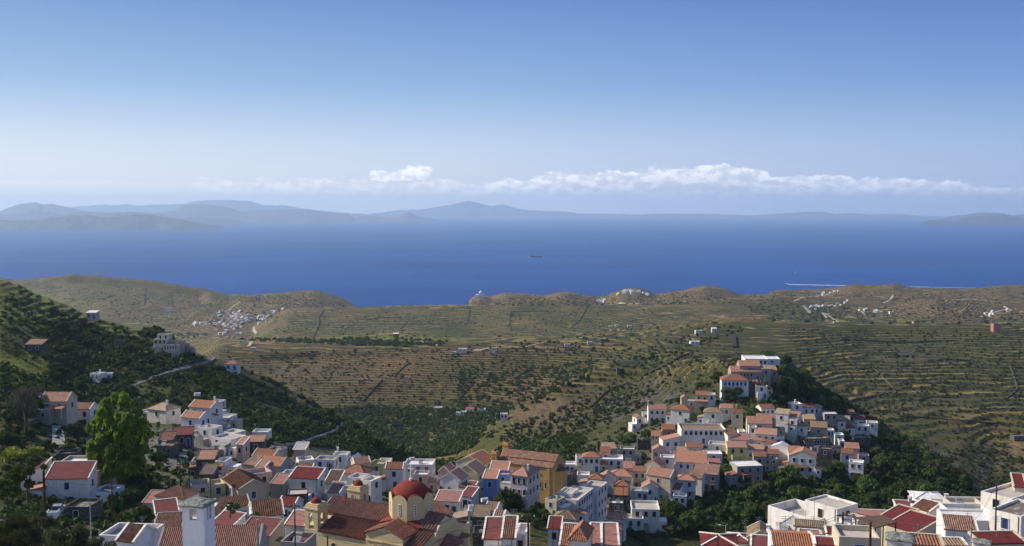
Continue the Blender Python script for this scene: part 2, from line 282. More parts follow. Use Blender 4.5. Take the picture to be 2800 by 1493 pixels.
c4=mixc(nt,mth(nt,'MULTIPLY',sunlit_lip,0.7),c3,(0.36,0.27,0.085))
c5=mixc(nt,mth(nt,'MULTIPLY',a_r,mrange(nt,nm,0.38,0.55)),c4,rocky)
c6=mixc(nt,a_b,c5,mixc(nt,nm,(0.16,0.15,0.135),(0.30,0.28,0.25)))
c6=mixc(nt,mth(nt,'MULTIPLY',attr(nt,'lush'),mrange(nt,mth(nt,'ADD',ns,mth(nt,'MULTIPLY',mth(nt,'SUBTRACT',nm,.5),.6)),0.36,0.5)),c6,mixc(nt,nf,(0.10,0.14,0.014),(0.19,0.20,0.03)))
a_w=attr(nt,'fieldwall'); a_y=attr(nt,'yellow')
c6=mixc(nt,mth(nt,'MULTIPLY',a_y,mrange(nt,ns,0.35,0.55)),c6,(0.30,0.27,0.03))
setc(nt,p,c6); bump(nt,p,mth(nt,'ADD',mth(nt,'MULTIPLY',ns,1.0),mth(nt,'MULTIPLY',nf,0.5)),1.6,0.9)
MT['ground']=tm
ground=mesh_np('ground',verts,quads,(tm,),True)
ground['kind']='structure'
green=np.clip(0.42+fbm(GX/300,GD/300,3)*1.2,0,1)*0.5
green+=blob(2450,1050,500,150)*.35+blob(1900,1000,200,60)*.4+blob(1150,1180,230,70)*0.9+blob(1100,925,260,28)*0.5+blob(2400,950,450,40)*.5+blob(1350,860,600,30)*0.45+blob(1950,1010,150,40)*.5+np.where(GD<560,0.7,0)+left_t*1.0+blob(2150,870,120,20)*.4
dry=blob(900,1060,330,70)*0.38+blob(1150,1000,260,50)*0.4+blob(1080,908,90,6)*1.0+blob(620,880,200,40)*.3+blob(1350,815,90,10)*.9+blob(1560,815,90,12)*.9+blob(1900,800,110,16)*.9+blob(2350,800,120,14)*.8+blob(2020,868,110,9)*1.2+blob(860,820,130,22)*.8+blob(2560,845,90,14)*.7+blob(2650,860,200,20)*.5+blob(1600,950,260,12)*.6+blob(1450,1140,160,60)*.45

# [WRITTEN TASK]
Reproduce the listing word for word and omit its pictures.

# [COMPLETE RESPONSE]
Continue the Blender Python script for this scene: part 2, from line 282. More parts follow. Use Blender 4.5. Take the picture to be 2800 by 1493 pixels.
c4=mixc(nt,mth(nt,'MULTIPLY',sunlit_lip,0.7),c3,(0.36,0.27,0.085))
c5=mixc(nt,mth(nt,'MULTIPLY',a_r,mrange(nt,nm,0.38,0.55)),c4,rocky)
c6=mixc(nt,a_b,c5,mixc(nt,nm,(0.16,0.15,0.135),(0.30,0.28,0.25)))
c6=mixc(nt,mth(nt,'MULTIPLY',attr(nt,'lush'),mrange(nt,mth(nt,'ADD',ns,mth(nt,'MULTIPLY',mth(nt,'SUBTRACT',nm,.5),.6)),0.36,0.5)),c6,mixc(nt,nf,(0.10,0.14,0.014),(0.19,0.20,0.03)))
a_w=attr(nt,'fieldwall'); a_y=attr(nt,'yellow')
c6=mixc(nt,mth(nt,'MULTIPLY',a_y,mrange(nt,ns,0.35,0.55)),c6,(0.30,0.27,0.03))
setc(nt,p,c6); bump(nt,p,mth(nt,'ADD',mth(nt,'MULTIPLY',ns,1.0),mth(nt,'MULTIPLY',nf,0.5)),1.6,0.9)
MT['ground']=tm
ground=mesh_np('ground',verts,quads,(tm,),True)
ground['kind']='structure'
green=np.clip(0.42+fbm(GX/300,GD/300,3)*1.2,0,1)*0.5
green+=blob(2450,1050,500,150)*.35+blob(1900,1000,200,60)*.4+blob(1150,1180,230,70)*0.9+blob(1100,925,260,28)*0.5+blob(2400,950,450,40)*.5+blob(1350,860,600,30)*0.45+blob(1950,1010,150,40)*.5+np.where(GD<560,0.7,0)+left_t*1.0+blob(2150,870,120,20)*.4
dry=blob(900,1060,330,70)*0.38+blob(1150,1000,260,50)*0.4+blob(1080,908,90,6)*1.0+blob(620,880,200,40)*.3+blob(1350,815,90,10)*.9+blob(1560,815,90,12)*.9+blob(1900,800,110,16)*.9+blob(2350,800,120,14)*.8+blob(2020,868,110,9)*1.2+blob(860,820,130,22)*.8+blob(2560,845,90,14)*.7+blob(2650,860,200,20)*.5+blob(1600,950,260,12)*.6+blob(1450,1140,160,60)*.45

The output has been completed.